China’s $18.5 Billion Semiconductor Investment Project Fails, Employees ‘Asked to Resign’

China’s $18.5 Billion Semiconductor Investment Project Fails, Employees ‘Asked to Resign’
Workers are seen inside the production chain at a semiconductor manufacturing factory in Beijing, China on May 14, 2020. (Nicolas Asfouri/AFP via Getty Images)
3/2/2021
Updated:
3/2/2021

An $18.5 billion semiconductor manufacturing project in Wuhan City backed by the Chinese regime has failed, with employees having been “asked to resign” before Feb. 28.

Anonymous sources from Wuhan Hongxin Semiconductor Manufacturing Co. Ltd. (HSMC) told Caixin its employees “submitted resignation applications before Feb. 28 and completed the departure clearance before March 5.”

The notice was sent to the 240-member internal group chat with on Feb. 26.

The company, which was once touted as the Chinese Communist Party’s key to becoming a self-sufficient chipmaker, made clear that it had “no plan for resumption of work and production.”

Reports said that the company did not offer an explanation or any compensation plan.

Employees felt it hard to accept. One was quoted in the report as saying that “I did not expect HSMC to fail so quickly as there has been speculation that companies like Xiaomi or Huawei might take over.”

Launched in November 2017, HSMC alleged to receive 128 billion yuan ($18.5 billion) investment, with 10 percent directly funded by the Dongxihu district government in Wuhan, to turn Wuhan into a semiconductor manufacturing hub.

HSMC was highly valued by local officials and listed as a provincial-level major project in Hubei Province in 2018 and 2019, and a Wuhan city-level major project in 2020. Wuhan is the capital city of central China’s Hubei Province.

The company claimed on its official website, which was closed on Feb. 28, to have experience in making chips using 14-and 7-nanometer technology and smaller, and be able to produce 30,000 chips per month.

Several leading chip scientists from Taiwan Semiconductor Manufacturing Company, including executive Chiang Shang-yi, was poached when the phase one factory site was partially completed.

However, a telltale sign that the company had an irreconcilable gap in funding surfaced in November 2019. HSMC was involved in a dispute with Wuhan Huanyu, an engineering firm building the factory as a subcontractor, due to the delayed payments.

The project was then halted after the local court suspended the right to use the land for the next three years.

In November 2020, the two-year-old company was taken over by the Dongxihu district government, due to a “large funding gap” and the risk of “break in the capital chain at any time,” the local government report stated (.pdf).

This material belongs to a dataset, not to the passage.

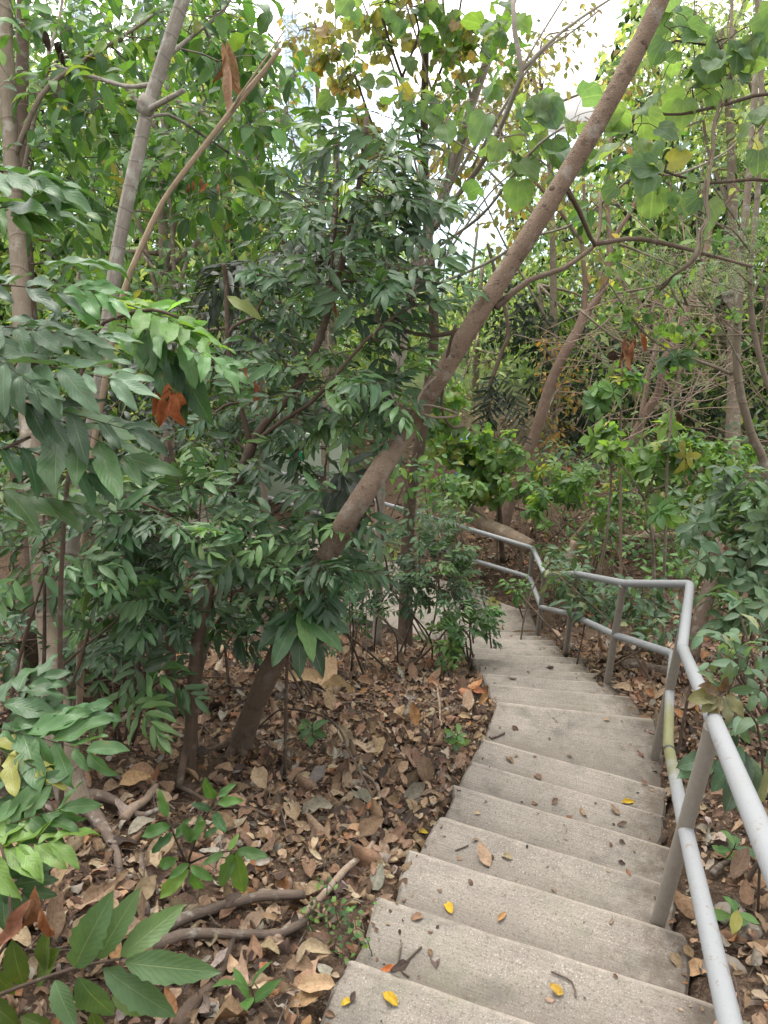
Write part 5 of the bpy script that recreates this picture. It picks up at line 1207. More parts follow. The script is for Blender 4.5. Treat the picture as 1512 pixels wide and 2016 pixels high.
far_tree('bushy undergrowth tree shading the bank behind the fallen logs', 1330, 11.0, [(1330, 1000, 10.8), (1330, 930, 10.6)], [B(1220, 940, 10.8, 120, 50, .8, 50), B(1380, 1000, 10.0, 120, 60, .8, 60), B(1480, 900, 9.5, 70, 100, .8, 50), B(1130, 900, 11.0, 90, 50, .7, 30)], 'dull', .14, .42, 67, r=.05)
far_tree('broad mid green tree filling the gap behind the ringed trunk', 330, 8.5, [(330, 700, 8.3), (320, 400, 8.2), (330, 150, 8)], [B(300, 330, 8.0, 170, 120, .9, 110), B(470, 380, 8.0, 140, 110, .9, 90), B(330, 560, 7.8, 180, 110, .9, 100), B(150, 640, 7.8, 130, 120, .9, 60), B(560, 480, 8.2, 110, 100, .9, 50), B(130, 160, 8.2, 130, 130, .9, 70), B(420, 160, 8.2, 140, 80, .8, 60), B(300, 40, 8.2, 220, 70, .8, 90), B(60, 20, 8.2, 120, 70, .8, 40), B(550, 250, 8.2, 90, 70, .8, 40)], 'mid', .14, .46, 68, leaf='leaf_mid', tpl='ellip', r=.10)
far_tree('shadowed small leaved tree low behind the bare stem', 520, 7.5, [(520, 900, 7.4), (510, 650, 7.2), (500, 560, 7)], [B(430, 640, 7.0, 140, 80, .7, 70), B(560, 640, 7.0, 90, 90, .7, 50), B(300, 760, 7.0, 140, 90, .7, 60), B(480, 820, 7.0, 120, 70, .6, 40), B(150, 860, 7.0, 150, 100, .7, 60)], 'shade', .13, .42, 69, tpl='ellip', leaf='leaf_dark', r=.06)
far_tree('sunlit yellow green tree glimpsed beyond the feather leaved tree', 640, 12.0, [(650, 700, 12), (660, 400, 12), (660, 250, 12)], [B(560, 330, 11.6, 130, 80, 1, 60), B(690, 420, 11.6, 120, 100, 1, 70), B(740, 560, 11.4, 100, 110, 1, 60), B(600, 620, 11.4, 110, 110, 1, 50), B(800, 600, 11.6, 70, 130, .9, 50), B(420, 480, 11.6, 110, 100, 1, 40)], 'bright', .15, .46, 70, r=.10)
far_tree('thin brown leaved tree against the sky over the dead stem', 640, 9.0, [(640, 600, 9), (630, 300, 8.8), (620, 60, 8.6)], [B(590, 60, 8.5, 80, 50, .7, 30), B(660, 30, 8.5, 70, 40, .7, 22), B(560, 180, 8.6, 70, 60, .6, 20), B(680, 110, 8.6, 50, 40, .5, 12)], 'olive', .10, .60, 71, r=.06, every=.11)
far_tree('olive tinted airy tree beside the leaning trunk top', 1090, 12.5, [(1090, 600, 12.3), (1080, 300, 12), (1050, 150, 12)], [B(1040, 120, 11.8, 110, 60, .8, 50), B(1120, 60, 11.8, 60, 60, .6, 18), B(1240, 150, 11.8, 80, 70, .8, 44), B(940, 360, 11.8, 110, 80, .8, 50), B(860, 180, 11.8, 80, 60, .8, 22)], 'olive', .13, .60, 72, r=.08, every=.12)

# woods that read as one mass behind everything
W = MB(); rows = []; wr = np.random.default_rng(91)
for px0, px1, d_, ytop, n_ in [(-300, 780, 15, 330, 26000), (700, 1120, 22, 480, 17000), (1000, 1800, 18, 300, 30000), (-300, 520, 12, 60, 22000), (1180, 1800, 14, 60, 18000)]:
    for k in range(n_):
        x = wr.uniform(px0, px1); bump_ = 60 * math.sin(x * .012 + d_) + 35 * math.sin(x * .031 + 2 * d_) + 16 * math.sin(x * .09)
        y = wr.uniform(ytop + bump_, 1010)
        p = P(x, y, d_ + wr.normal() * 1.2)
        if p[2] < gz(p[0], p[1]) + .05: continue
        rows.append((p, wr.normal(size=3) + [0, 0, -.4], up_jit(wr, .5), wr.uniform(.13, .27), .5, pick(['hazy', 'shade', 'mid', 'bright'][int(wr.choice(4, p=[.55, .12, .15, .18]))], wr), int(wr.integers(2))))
W.leaves(TPL['tiny'], rows)
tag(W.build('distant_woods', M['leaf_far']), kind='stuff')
BK = MB()                                                       # the shaded depth of those woods: trunks and boughs
for k in range(26):
    d_ = wr.uniform(15, 24); x = wr.uniform(-300, 1800); b_ = base_at(x, d_); h_ = wr.uniform(2.0, 4.4)
    BK.tube(smooth_line([b_, b_ + [wr.normal() * .2, 0, h_ * .5], b_ + [wr.normal() * .6, 0, h_]], .5), [wr.uniform(.03, .06)] , 6)
tag(BK.build('distant_woods_trunks', M['bark_pale']), kind='stuff')

# ------------------------------------------------------------------ hills and towers far off
H = MB(); D_ = 1500.0
rx = np.array([-700, -200, 300, 520, 640, 745, 800, 860, 950, 1050, 1150, 1300, 1600, 2200]); ry = np.array([120, 90, 150, 205, 190, 165, 172, 205, 250, 285, 310, 300, 330, 350])
nx_ = 150; xs = np.linspace(-700, 2200, nx_); ys = np.interp(xs, rx, ry) + np.convolve(wr.normal(size=nx_ + 8), np.ones(9) / 9, 'valid')[:nx_] * 6
crest = np.array([P(x, y, D_) for x, y in zip(xs, ys)])
L_ = []
for i, u in enumerate(np.linspace(0, 1, 12)):
    q = crest.copy(); q[:, 1] -= 420 * u; q[:, 2] = crest[:, 2] * (1 - u) ** 1.3 + (-64) * (1 - (1 - u) ** 1.3) + 16 * np.sin(xs * .021 + u * 3) * math.sin(math.pi * u); q[:, 0] *= 1 - .25 * u
    L_.append(q)
G = np.array(L_); a_, b_ = np.arange(11)[:, None] * nx_, np.arange(nx_ - 1)[None]
H.add(G.reshape(-1, 3), np.stack([a_ + b_, a_ + nx_ + b_, a_ + nx_ + b_ + 1, a_ + b_ + 1], -1).reshape(-1, 4), np.zeros((12 * nx_, 2)))
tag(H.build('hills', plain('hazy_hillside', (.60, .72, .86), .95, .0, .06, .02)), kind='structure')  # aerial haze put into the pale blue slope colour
TM = plain('hazy_tower_wall', (.66, .70, .76), .8, .1, .05, .05); GM_ = plain('hazy_tower_glass', (.40, .47, .56), .4, .3, .05, .05)  # haze painted into the pale wall and glass colours
for k, (lab, x0, x1, yt, yb, d_) in enumerate([('hazy pale tower block above the dead stem tip', 556, 584, 28, 240, 900), ('slightly lower hazy tower block next to the first', 586, 612, 52, 240, 940), ('distant tower block glimpsed under the dark leaves', 588, 640, 235, 330, 700), ('faint tower block at the upper corner past the ringed trunk', 128, 165, -20, 200, 800), ('slim faint tower near the top behind the thin tree', 268, 292, -10, 180, 850)]):
    c0, c1, c2 = P(x0, yt, d_), P(x1, yt, d_), P(x0, yb, d_)
    w_ = c1[0] - c0[0]; zt = c0[2]; zb = -60.0; dp = w_ * .8
    root = empty('tower_block', (c0[0] + w_ / 2, c0[1] + dp / 2, zb), lab, 'building')

    def box(mb, x0, x1, y0, y1, z0, z1):
        v = np.array([[x, y, z] for z in (z0, z1) for x, y in ((x0, y0), (x1, y0), (x1, y1), (x0, y1))])
        mb.add(v, [[0, 1, 5, 4], [1, 2, 6, 5], [2, 3, 7, 6], [3, 0, 4, 7], [4, 5, 6, 7], [3, 2, 1, 0]], np.zeros((8, 2)))
    m = MB(); box(m, c0[0], c1[0], c0[1], c0[1] + dp, zb, zt); box(m, c0[0] + w_ * .3, c0[0] + w_ * .7, c0[1] + dp * .3, c0[1] + dp * .7, zt, zt + w_ * .25); m.build('wall', TM, root, root.location, smooth=False)
    m = MB(); nf = 34; fh = (zt - zb) / nf
    for f_ in range(nf):
        for q in range(4):
            xx = c0[0] + w_ * (q + .18) / 4; box(m, xx, xx + w_ * .64 / 4, c0[1] - .3, c0[1] + .2, zb + fh * (f_ + .3), zb + fh * (f_ + .85))
    m.build('window_panes', GM_, root, root.location, smooth=False)['kind'] = 'stuff'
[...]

Soon after, Chiang, the former CEO of HSMC, confirmed to the South China Morning Post that he had resigned in June, describing his experience with HSMC as a “nightmare.”

A mainland China media outlet commented that HSMC was a multi-billion dollar fraud. “The actual paid-up capital was zero” by the previous major shareholder—Beijing Guangliang Lantu Technology Company—while hundreds of millions in capital flowed from local government. The two founders of the chipmaking project, Cao Shan and Li Xueyan, did not have any semiconductor manufacturing background.

The analysis attributed the reason that HSMC could gain tremendous capital with almost zero credential to the Chinese regime’s rush to pump up its semiconductor industry.

HSMC is not the first setback to the CCP’s ambition to be self-sufficient in the technological field in the next five years. In the past year, at least six chipmaking projects went belly-up, and each received billions in investment, according to CCP’s mouthpiece Outlook Weekly.

Previously, Wang Zhijun, the vice minister of China’s Industry and Information Technology, expressed concerns about the “short-sighted investment” and “abandoned projects” in the Chinese semiconductor industry.